■ What needs to be done ■
Can the data below be set down again exactly, line for line?

::: Supplied information :::

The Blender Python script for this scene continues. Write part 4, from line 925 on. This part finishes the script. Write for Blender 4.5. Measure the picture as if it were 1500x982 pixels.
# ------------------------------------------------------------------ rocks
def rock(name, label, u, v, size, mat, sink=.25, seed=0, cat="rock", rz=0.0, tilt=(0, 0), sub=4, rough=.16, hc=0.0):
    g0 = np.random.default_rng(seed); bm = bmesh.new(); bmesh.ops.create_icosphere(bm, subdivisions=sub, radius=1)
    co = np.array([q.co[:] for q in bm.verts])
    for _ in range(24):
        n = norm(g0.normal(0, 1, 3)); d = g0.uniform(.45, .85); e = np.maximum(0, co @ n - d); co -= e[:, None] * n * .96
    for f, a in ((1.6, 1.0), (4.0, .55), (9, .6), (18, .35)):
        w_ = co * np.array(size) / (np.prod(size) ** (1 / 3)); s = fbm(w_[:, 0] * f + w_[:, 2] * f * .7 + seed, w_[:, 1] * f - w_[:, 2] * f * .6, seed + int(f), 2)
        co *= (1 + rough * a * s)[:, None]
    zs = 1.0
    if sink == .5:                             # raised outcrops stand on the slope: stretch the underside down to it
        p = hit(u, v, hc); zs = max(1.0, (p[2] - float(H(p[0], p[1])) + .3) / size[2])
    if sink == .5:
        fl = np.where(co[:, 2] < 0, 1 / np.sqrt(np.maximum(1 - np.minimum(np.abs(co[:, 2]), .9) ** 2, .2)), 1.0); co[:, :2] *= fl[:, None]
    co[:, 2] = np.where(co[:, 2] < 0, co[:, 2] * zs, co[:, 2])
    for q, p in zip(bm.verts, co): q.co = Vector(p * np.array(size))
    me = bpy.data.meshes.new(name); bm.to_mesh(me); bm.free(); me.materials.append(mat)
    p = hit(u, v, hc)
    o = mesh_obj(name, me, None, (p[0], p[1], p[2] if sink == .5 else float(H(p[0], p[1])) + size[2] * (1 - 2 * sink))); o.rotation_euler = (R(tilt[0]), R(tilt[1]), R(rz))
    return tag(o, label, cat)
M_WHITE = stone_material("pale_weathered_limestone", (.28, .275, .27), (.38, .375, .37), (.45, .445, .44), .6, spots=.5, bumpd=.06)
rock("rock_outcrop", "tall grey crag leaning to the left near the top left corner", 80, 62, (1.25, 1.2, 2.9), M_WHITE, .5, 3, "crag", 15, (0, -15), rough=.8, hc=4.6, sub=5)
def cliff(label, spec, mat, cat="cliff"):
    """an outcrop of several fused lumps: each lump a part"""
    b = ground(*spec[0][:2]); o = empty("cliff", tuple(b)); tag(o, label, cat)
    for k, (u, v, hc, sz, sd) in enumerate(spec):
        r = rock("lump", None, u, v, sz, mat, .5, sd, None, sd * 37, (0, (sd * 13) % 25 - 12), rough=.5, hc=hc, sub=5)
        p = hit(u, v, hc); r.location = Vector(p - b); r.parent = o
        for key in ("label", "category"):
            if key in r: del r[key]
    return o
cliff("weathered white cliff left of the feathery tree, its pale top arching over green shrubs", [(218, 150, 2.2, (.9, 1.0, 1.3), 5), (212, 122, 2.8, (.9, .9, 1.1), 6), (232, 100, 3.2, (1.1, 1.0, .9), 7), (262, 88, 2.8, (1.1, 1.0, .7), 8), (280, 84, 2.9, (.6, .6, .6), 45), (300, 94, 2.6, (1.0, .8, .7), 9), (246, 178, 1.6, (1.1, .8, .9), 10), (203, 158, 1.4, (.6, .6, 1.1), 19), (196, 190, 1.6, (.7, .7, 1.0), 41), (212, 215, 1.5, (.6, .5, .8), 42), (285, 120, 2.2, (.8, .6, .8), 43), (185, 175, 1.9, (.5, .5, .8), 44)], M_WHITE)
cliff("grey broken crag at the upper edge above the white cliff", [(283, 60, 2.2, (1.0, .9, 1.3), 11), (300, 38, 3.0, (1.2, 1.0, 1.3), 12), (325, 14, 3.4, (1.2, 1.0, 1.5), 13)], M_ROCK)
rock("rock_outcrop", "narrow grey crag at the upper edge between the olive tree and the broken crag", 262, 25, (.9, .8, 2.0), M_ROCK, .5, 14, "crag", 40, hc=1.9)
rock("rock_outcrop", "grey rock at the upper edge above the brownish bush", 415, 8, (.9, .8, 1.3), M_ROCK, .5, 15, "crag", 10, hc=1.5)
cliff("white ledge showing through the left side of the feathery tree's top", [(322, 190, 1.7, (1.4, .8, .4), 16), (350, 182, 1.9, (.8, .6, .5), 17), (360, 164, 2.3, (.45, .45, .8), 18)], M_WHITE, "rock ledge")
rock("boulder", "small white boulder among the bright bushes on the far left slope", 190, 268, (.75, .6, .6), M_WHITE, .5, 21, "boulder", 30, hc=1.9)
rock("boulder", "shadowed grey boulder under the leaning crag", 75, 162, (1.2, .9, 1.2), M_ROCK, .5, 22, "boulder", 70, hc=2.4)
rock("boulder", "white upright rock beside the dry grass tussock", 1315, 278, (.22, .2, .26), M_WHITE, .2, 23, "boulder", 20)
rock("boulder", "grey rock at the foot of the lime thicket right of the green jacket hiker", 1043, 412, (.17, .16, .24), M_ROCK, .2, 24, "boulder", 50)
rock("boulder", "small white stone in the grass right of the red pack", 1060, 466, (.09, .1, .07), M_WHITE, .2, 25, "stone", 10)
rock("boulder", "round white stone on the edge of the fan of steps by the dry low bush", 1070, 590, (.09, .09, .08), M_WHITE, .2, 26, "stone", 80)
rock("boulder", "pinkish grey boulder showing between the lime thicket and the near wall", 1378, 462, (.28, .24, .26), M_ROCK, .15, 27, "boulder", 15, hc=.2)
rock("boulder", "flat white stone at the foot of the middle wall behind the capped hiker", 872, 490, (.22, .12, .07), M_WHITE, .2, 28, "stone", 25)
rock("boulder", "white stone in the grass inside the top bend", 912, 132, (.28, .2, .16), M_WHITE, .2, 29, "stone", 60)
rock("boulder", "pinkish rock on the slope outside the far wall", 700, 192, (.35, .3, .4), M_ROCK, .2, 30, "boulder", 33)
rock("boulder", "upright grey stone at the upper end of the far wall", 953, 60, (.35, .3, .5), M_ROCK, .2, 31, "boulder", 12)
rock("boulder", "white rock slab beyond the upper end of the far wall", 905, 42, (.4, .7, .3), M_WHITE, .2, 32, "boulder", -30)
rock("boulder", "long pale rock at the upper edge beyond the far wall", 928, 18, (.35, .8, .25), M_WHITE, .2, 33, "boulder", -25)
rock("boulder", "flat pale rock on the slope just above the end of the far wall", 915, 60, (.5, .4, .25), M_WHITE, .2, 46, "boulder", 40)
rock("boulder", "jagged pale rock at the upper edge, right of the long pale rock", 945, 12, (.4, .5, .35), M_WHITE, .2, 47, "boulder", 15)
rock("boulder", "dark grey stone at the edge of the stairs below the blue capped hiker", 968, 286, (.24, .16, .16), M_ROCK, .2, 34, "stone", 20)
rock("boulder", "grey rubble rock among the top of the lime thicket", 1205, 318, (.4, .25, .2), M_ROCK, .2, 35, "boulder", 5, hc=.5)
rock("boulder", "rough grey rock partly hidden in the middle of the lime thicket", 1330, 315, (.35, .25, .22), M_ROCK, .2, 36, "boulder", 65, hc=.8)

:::

■ Written response ■
The Blender Python script for this scene continues. Write part 4, from line 925 on. This part finishes the script. Write for Blender 4.5. Measure the picture as if it were 1500x982 pixels.
# ------------------------------------------------------------------ rocks
def rock(name, label, u, v, size, mat, sink=.25, seed=0, cat="rock", rz=0.0, tilt=(0, 0), sub=4, rough=.16, hc=0.0):
    g0 = np.random.default_rng(seed); bm = bmesh.new(); bmesh.ops.create_icosphere(bm, subdivisions=sub, radius=1)
    co = np.array([q.co[:] for q in bm.verts])
    for _ in range(24):
        n = norm(g0.normal(0, 1, 3)); d = g0.uniform(.45, .85); e = np.maximum(0, co @ n - d); co -= e[:, None] * n * .96
    for f, a in ((1.6, 1.0), (4.0, .55), (9, .6), (18, .35)):
        w_ = co * np.array(size) / (np.prod(size) ** (1 / 3)); s = fbm(w_[:, 0] * f + w_[:, 2] * f * .7 + seed, w_[:, 1] * f - w_[:, 2] * f * .6, seed + int(f), 2)
        co *= (1 + rough * a * s)[:, None]
    zs = 1.0
    if sink == .5:                             # raised outcrops stand on the slope: stretch the underside down to it
        p = hit(u, v, hc); zs = max(1.0, (p[2] - float(H(p[0], p[1])) + .3) / size[2])
    if sink == .5:
        fl = np.where(co[:, 2] < 0, 1 / np.sqrt(np.maximum(1 - np.minimum(np.abs(co[:, 2]), .9) ** 2, .2)), 1.0); co[:, :2] *= fl[:, None]
    co[:, 2] = np.where(co[:, 2] < 0, co[:, 2] * zs, co[:, 2])
    for q, p in zip(bm.verts, co): q.co = Vector(p * np.array(size))
    me = bpy.data.meshes.new(name); bm.to_mesh(me); bm.free(); me.materials.append(mat)
    p = hit(u, v, hc)
    o = mesh_obj(name, me, None, (p[0], p[1], p[2] if sink == .5 else float(H(p[0], p[1])) + size[2] * (1 - 2 * sink))); o.rotation_euler = (R(tilt[0]), R(tilt[1]), R(rz))
    return tag(o, label, cat)
M_WHITE = stone_material("pale_weathered_limestone", (.28, .275, .27), (.38, .375, .37), (.45, .445, .44), .6, spots=.5, bumpd=.06)
rock("rock_outcrop", "tall grey crag leaning to the left near the top left corner", 80, 62, (1.25, 1.2, 2.9), M_WHITE, .5, 3, "crag", 15, (0, -15), rough=.8, hc=4.6, sub=5)
def cliff(label, spec, mat, cat="cliff"):
    """an outcrop of several fused lumps: each lump a part"""
    b = ground(*spec[0][:2]); o = empty("cliff", tuple(b)); tag(o, label, cat)
    for k, (u, v, hc, sz, sd) in enumerate(spec):
        r = rock("lump", None, u, v, sz, mat, .5, sd, None, sd * 37, (0, (sd * 13) % 25 - 12), rough=.5, hc=hc, sub=5)
        p = hit(u, v, hc); r.location = Vector(p - b); r.parent = o
        for key in ("label", "category"):
            if key in r: del r[key]
    return o
cliff("weathered white cliff left of the feathery tree, its pale top arching over green shrubs", [(218, 150, 2.2, (.9, 1.0, 1.3), 5), (212, 122, 2.8, (.9, .9, 1.1), 6), (232, 100, 3.2, (1.1, 1.0, .9), 7), (262, 88, 2.8, (1.1, 1.0, .7), 8), (280, 84, 2.9, (.6, .6, .6), 45), (300, 94, 2.6, (1.0, .8, .7), 9), (246, 178, 1.6, (1.1, .8, .9), 10), (203, 158, 1.4, (.6, .6, 1.1), 19), (196, 190, 1.6, (.7, .7, 1.0), 41), (212, 215, 1.5, (.6, .5, .8), 42), (285, 120, 2.2, (.8, .6, .8), 43), (185, 175, 1.9, (.5, .5, .8), 44)], M_WHITE)
cliff("grey broken crag at the upper edge above the white cliff", [(283, 60, 2.2, (1.0, .9, 1.3), 11), (300, 38, 3.0, (1.2, 1.0, 1.3), 12), (325, 14, 3.4, (1.2, 1.0, 1.5), 13)], M_ROCK)
rock("rock_outcrop", "narrow grey crag at the upper edge between the olive tree and the broken crag", 262, 25, (.9, .8, 2.0), M_ROCK, .5, 14, "crag", 40, hc=1.9)
rock("rock_outcrop", "grey rock at the upper edge above the brownish bush", 415, 8, (.9, .8, 1.3), M_ROCK, .5, 15, "crag", 10, hc=1.5)
cliff("white ledge showing through the left side of the feathery tree's top", [(322, 190, 1.7, (1.4, .8, .4), 16), (350, 182, 1.9, (.8, .6, .5), 17), (360, 164, 2.3, (.45, .45, .8), 18)], M_WHITE, "rock ledge")
rock("boulder", "small white boulder among the bright bushes on the far left slope", 190, 268, (.75, .6, .6), M_WHITE, .5, 21, "boulder", 30, hc=1.9)
rock("boulder", "shadowed grey boulder under the leaning crag", 75, 162, (1.2, .9, 1.2), M_ROCK, .5, 22, "boulder", 70, hc=2.4)
rock("boulder", "white upright rock beside the dry grass tussock", 1315, 278, (.22, .2, .26), M_WHITE, .2, 23, "boulder", 20)
rock("boulder", "grey rock at the foot of the lime thicket right of the green jacket hiker", 1043, 412, (.17, .16, .24), M_ROCK, .2, 24, "boulder", 50)
rock("boulder", "small white stone in the grass right of the red pack", 1060, 466, (.09, .1, .07), M_WHITE, .2, 25, "stone", 10)
rock("boulder", "round white stone on the edge of the fan of steps by the dry low bush", 1070, 590, (.09, .09, .08), M_WHITE, .2, 26, "stone", 80)
rock("boulder", "pinkish grey boulder showing between the lime thicket and the near wall", 1378, 462, (.28, .24, .26), M_ROCK, .15, 27, "boulder", 15, hc=.2)
rock("boulder", "flat white stone at the foot of the middle wall behind the capped hiker", 872, 490, (.22, .12, .07), M_WHITE, .2, 28, "stone", 25)
rock("boulder", "white stone in the grass inside the top bend", 912, 132, (.28, .2, .16), M_WHITE, .2, 29, "stone", 60)
rock("boulder", "pinkish rock on the slope outside the far wall", 700, 192, (.35, .3, .4), M_ROCK, .2, 30, "boulder", 33)
rock("boulder", "upright grey stone at the upper end of the far wall", 953, 60, (.35, .3, .5), M_ROCK, .2, 31, "boulder", 12)
rock("boulder", "white rock slab beyond the upper end of the far wall", 905, 42, (.4, .7, .3), M_WHITE, .2, 32, "boulder", -30)
rock("boulder", "long pale rock at the upper edge beyond the far wall", 928, 18, (.35, .8, .25), M_WHITE, .2, 33, "boulder", -25)
rock("boulder", "flat pale rock on the slope just above the end of the far wall", 915, 60, (.5, .4, .25), M_WHITE, .2, 46, "boulder", 40)
rock("boulder", "jagged pale rock at the upper edge, right of the long pale rock", 945, 12, (.4, .5, .35), M_WHITE, .2, 47, "boulder", 15)
rock("boulder", "dark grey stone at the edge of the stairs below the blue capped hiker", 968, 286, (.24, .16, .16), M_ROCK, .2, 34, "stone", 20)
rock("boulder", "grey rubble rock among the top of the lime thicket", 1205, 318, (.4, .25, .2), M_ROCK, .2, 35, "boulder", 5, hc=.5)
rock("boulder", "rough grey rock partly hidden in the middle of the lime thicket", 1330, 315, (.35, .25, .22), M_ROCK, .2, 36, "boulder", 65, hc=.8)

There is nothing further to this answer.